#### Direction:
Repeat everything from the first line of the listing below through the line that contains "R_ = math.radians", exactly. Leave out pictures.

#### Data segment:

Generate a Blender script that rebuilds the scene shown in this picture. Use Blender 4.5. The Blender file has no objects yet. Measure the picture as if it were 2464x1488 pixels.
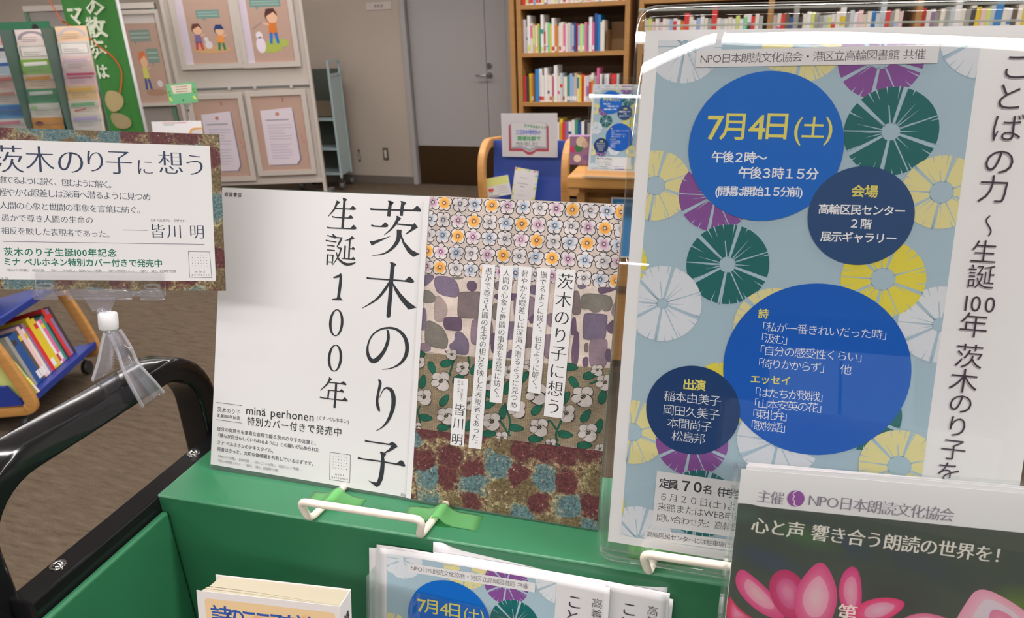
import bpy, bmesh, math, random
import numpy as np
from mathutils import Matrix, Vector
random.seed(7)
C = bpy.context.scene.collection
SC = bpy.context.scene
PI = math.pi
R_ = math.radians

# ------------------------------------------------------------------ camera
IW, IH, F, EYE = 2464., 1488., 1643., 1.37
def nrm(v):
    v = np.array(v, float); return v / np.linalg.norm(v)
UPc = -nrm([1375 - IW/2, 4850 - IH/2, F])
Xc = nrm([4806, 441, -F]); Xc = nrm(Xc - Xc.dot(UPc) * UPc); Yc = np.cross(UPc, Xc)
RW = np.array([Xc, Yc, UPc])
CAM = np.array([0, 0, EYE])
def ray(px, py): return RW @ nrm([px - IW/2, py - IH/2, F])
cam = bpy.data.cameras.new('camera'); camo = bpy.data.objects.new('camera', cam); C.objects.link(camo)
m = Matrix.Identity(4)
for i, col in enumerate((RW @ [1, 0, 0], RW @ [0, -1, 0], RW @ [0, 0, -1])):
    for j in range(3): m[j][i] = col[j]
m[2][3] = EYE
camo.matrix_world = m
cam.sensor_width = 36; cam.lens = F / IW * 36; cam.clip_start = .01
cam.dof.use_dof = True; cam.dof.focus_distance = .66; cam.dof.aperture_fstop = 13.5
SC.camera = camo

# ------------------------------------------------------------------ light and exposure
SC.view_settings.view_transform = 'Standard'; SC.view_settings.look = 'None'
SC.view_settings.gamma = 1; SC.view_settings.use_curve_mapping = False
SC.view_settings.exposure = 0.0
SC.cycles.max_bounces = 14; SC.cycles.transparent_max_bounces = 32
SC.cycles.transmission_bounces = 12; SC.cycles.diffuse_bounces = 4
SC.cycles.sample_clamp_indirect = 6
wd = bpy.data.worlds.new('world'); SC.world = wd; wd.use_nodes = True
wd.node_tree.nodes['Background'].inputs[0].default_value = (.75, .85, 1, 1)
wd.node_tree.nodes['Background'].inputs[1].default_value = .6
CEIL = 2.6
LIGHT = (1.0, .955, .935)
def light_row(x0, x1, y, power_per_m, w=.085):
    ld = bpy.data.lights.new('ceiling_light_lamp', 'AREA'); ld.shape = 'RECTANGLE'
    ld.size = x1 - x0; ld.size_y = w; ld.energy = power_per_m * (x1 - x0); ld.color = LIGHT
    lo = bpy.data.objects.new('ceiling_light_lamp', ld); C.objects.link(lo); lo.location = ((x0+x1)/2, y, CEIL - .03)
    return lo
ROWS = [(-3.4, .22, -1.56), (.30, 4.6, -1.56), (-9.3, -.2, 3.0), (-.1, 3.8, 3.0), (-3.4, .24, -6.1), (-9.3, 4.4, .75), (-9.3, 3.8, 4.9)]  # last two rows are unseen fill lamps, added to brighten cart and back wall
for (a, b, y) in ROWS: light_row(a, b, y, {-1.56: 23., 3.0: 15., -6.1: 22., .75: 15., 4.9: 10.}[y])

# ------------------------------------------------------------------ helpers
def lin(c): c /= 255.; return c / 12.92 if c <= .04045 else ((c + .055) / 1.055) ** 2.4
GAIN = 1.22
def K(r, g, b, k=None):
    k = GAIN if k is None else k
    return tuple(min(.93, lin(v) * k) for v in (r, g, b))
MATS = {}
def mat(name, rgb=(.5, .5, .5), rough=.5, metal=0., spec=.5, coat=0., noise=None, bump=None, sheen=0):
    if name in MATS: return MATS[name]
    m = bpy.data.materials.new(name); m.use_nodes = True; nt = m.node_tree; b = nt.nodes['Principled BSDF']
    b.inputs['Base Color'].default_value = (*rgb, 1); b.inputs['Roughness'].default_value = rough
    b.inputs['Metallic'].default_value = metal; b.inputs['Specular IOR Level'].default_value = spec
    b.inputs['Coat Weight'].default_value = coat; b.inputs['Coat Roughness'].default_value = .08
    if noise:
        sc, amt = noise[:2]; st = noise[2] if len(noise) > 2 else (1, 1, 1)
        tc = nt.nodes.new('ShaderNodeTexCoord'); mp = nt.nodes.new('ShaderNodeMapping'); mp.inputs[3].default_value = st
        nz = nt.nodes.new('ShaderNodeTexNoise'); nz.inputs['Scale'].default_value = sc; nz.inputs['Detail'].default_value = 6
        rp = nt.nodes.new('ShaderNodeValToRGB')
        rp.color_ramp.elements[0].position = .3; rp.color_ramp.elements[1].position = .7
        rp.color_ramp.elements[0].color = (*[v * (1 - amt) for v in rgb], 1); rp.color_ramp.elements[1].color = (*[min(1, v * (1 + amt)) for v in rgb], 1)
        nt.links.new(tc.outputs['Object'], mp.inputs[0]); nt.links.new(mp.outputs[0], nz.inputs['Vector'])
        nt.links.new(nz.outputs[0], rp.inputs[0]); nt.links.new(rp.outputs[0], b.inputs['Base Color'])
    if bump:
        tc = nt.nodes.new('ShaderNodeTexCoord'); nz = nt.nodes.new('ShaderNodeTexNoise'); nz.inputs['Scale'].default_value = bump[0]
        bp = nt.nodes.new('ShaderNodeBump'); bp.inputs['Strength'].default_value = bump[1]; bp.inputs['Distance'].default_value = bump[2] if len(bump) > 2 else .001
        nt.links.new(tc.outputs['Object'], nz.inputs['Vector']); nt.links.new(nz.outputs[0], bp.inputs['Height']); nt.links.new(bp.outputs[0], b.inputs['Normal'])
    MATS[name] = m; return m
def clear_mat(name, tint=(.97, .98, .975), refl=1.0, rough=0.0, haze=0., hazecol=(.8, .85, .85)):
    """thin clear plastic: Fresnel mix of a straight-through part and a mirror part"""
    if name in MATS: return MATS[name]
    m = bpy.data.materials.new(name); m.use_nodes = True; nt = m.node_tree; N = nt.nodes; L = nt.links; N.clear()
    out = N.new('ShaderNodeOutputMaterial'); mx = N.new('ShaderNodeMixShader'); tr = N.new('ShaderNodeBsdfTransparent'); gl = N.new('ShaderNodeBsdfGlossy')
    tr.inputs[0].default_value = (*tint, 1); gl.inputs['Roughness'].default_value = rough; gl.inputs[0].default_value = (refl, refl, refl, 1)
    fr = N.new('ShaderNodeFresnel'); ge = N.new('ShaderNodeNewGeometry'); mr = N.new('ShaderNodeMapRange')
    mr.inputs['To Min'].default_value = 1.49; mr.inputs['To Max'].default_value = 1 / 1.49
    L.new(ge.outputs['Backfacing'], mr.inputs['Value']); L.new(mr.outputs[0], fr.inputs['IOR'])
    base = tr
    if haze > 0:
        df = N.new('ShaderNodeBsdfTranslucent'); df.inputs[0].default_value = (*hazecol, 1)
        d2 = N.new('ShaderNodeBsdfDiffuse'); d2.inputs[0].default_value = (*hazecol, 1)
        ad = N.new('ShaderNodeMixShader'); L.new(df.outputs[0], ad.inputs[1]); L.new(d2.outputs[0], ad.inputs[2])
        m2 = N.new('ShaderNodeMixShader'); m2.inputs[0].default_value = haze; L.new(tr.outputs[0], m2.inputs[1]); L.new(ad.outputs[0], m2.inputs[2]); base = m2
    L.new(fr.outputs[0], mx.inputs[0]); L.new(base.outputs[0], mx.inputs[1]); L.new(gl.outputs[0], mx.inputs[2]); L.new(mx.outputs[0], out.inputs[0])
    MATS[name] = m; return m
def glass_mat(name, rgb=(.96, .97, 1.0), rough=.02, alpha=.25):
    """solid moulded clear plastic: refracting, partly let through so its shadow stays light"""
    if name in MATS: return MATS[name]
    m = bpy.data.materials.new(name); m.use_nodes = True; nt = m.node_tree; b = nt.nodes['Principled BSDF']
    b.inputs['Base Color'].default_value = (*rgb, 1); b.inputs['Roughness'].default_value = rough
    b.inputs['Transmission Weight'].default_value = 1; b.inputs['IOR'].default_value = 1.45; b.inputs['Alpha'].default_value = 1 - alpha
    MATS[name] = m; return m
def attr_mat(name, rough=.6, spec=.3, coat=0.):
    if name in MATS: return MATS[name]
    m = bpy.data.materials.new(name); m.use_nodes = True; nt = m.node_tree; b = nt.nodes['Principled BSDF']
    a = nt.nodes.new('ShaderNodeVertexColor'); a.layer_name = 'Ink'; nt.links.new(a.outputs[0], b.inputs['Base Color'])
    b.inputs['Roughness'].default_value = rough; b.inputs['Specular IOR Level'].default_value = spec; b.inputs['Coat Weight'].default_value = coat
    MATS[name] = m; return m

def tag(o, label=None, cat=None, group=None, kind=None):
    if label: o['label'] = label
    if cat: o['category'] = cat
    if group: o['group'] = group
    if kind: o['kind'] = kind
    return o

class Fr:
    """a local frame: axes x,y,z as numpy rows, origin o. Sheets: x right, y up the sheet, z towards the viewer."""
    def __init__(s, o, xd, yd, zd): s.o = np.array(o, float); s.A = np.array([xd, yd, zd], float)
    @staticmethod
    def sheet(o, yaw=0, lean=0, roll=0, deg=True):
        if deg: yaw, lean, roll = R_(yaw), R_(lean), R_(roll)
        xd = np.array([math.cos(yaw), math.sin(yaw), 0]); yh = np.array([-math.sin(yaw), math.cos(yaw), 0])
        yd = np.array([0, 0, 1]) * math.cos(lean) + yh * math.sin(lean)
        c, s_ = math.cos(roll), math.sin(roll)
        a, b = xd * c + yd * s_, yd * c - xd * s_
        return Fr(o, a, b, np.cross(a, b))
    @staticmethod
    def up(o, yaw=0):
        y = R_(yaw); return Fr(o, [math.cos(y), math.sin(y), 0], [-math.sin(y), math.cos(y), 0], [0, 0, 1])
    def mw(s):
        m = Matrix.Identity(4)
        for i in range(3):
            for j in range(3): m[j][i] = s.A[i][j]
            m[i][3] = s.o[i]
        return m
    def w(s, x, y, z): return s.o + s.A[0]*x + s.A[1]*y + s.A[2]*z
    def hit(s, px, py, axis=2, val=0.):
        """point of the plane (local axis == val) that the photograph shows at this pixel, in local coordinates"""
        r = s.A @ ray(px, py); q = s.A @ (CAM - s.o); t = (val - q[axis]) / r[axis]; return q + r * t
    def uv(s, px, py): return s.hit(px, py)[:2]
    def child(s, x, y, z, yaw=0, lean=0, roll=0):
        f = Fr.sheet((0, 0, 0), yaw, lean, roll)
        # rotate a sheet frame defined for (x right, z up) of an upright frame
        A = np.array([s.A[0]*v[0] + s.A[1]*v[1] + s.A[2]*v[2] for v in f.A])
        return Fr(s.w(x, y, z), *A)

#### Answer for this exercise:
Generate a Blender script that rebuilds the scene shown in this picture. Use Blender 4.5. The Blender file has no objects yet. Measure the picture as if it were 2464x1488 pixels.
import bpy, bmesh, math, random
import numpy as np
from mathutils import Matrix, Vector
random.seed(7)
C = bpy.context.scene.collection
SC = bpy.context.scene
PI = math.pi
R_ = math.radians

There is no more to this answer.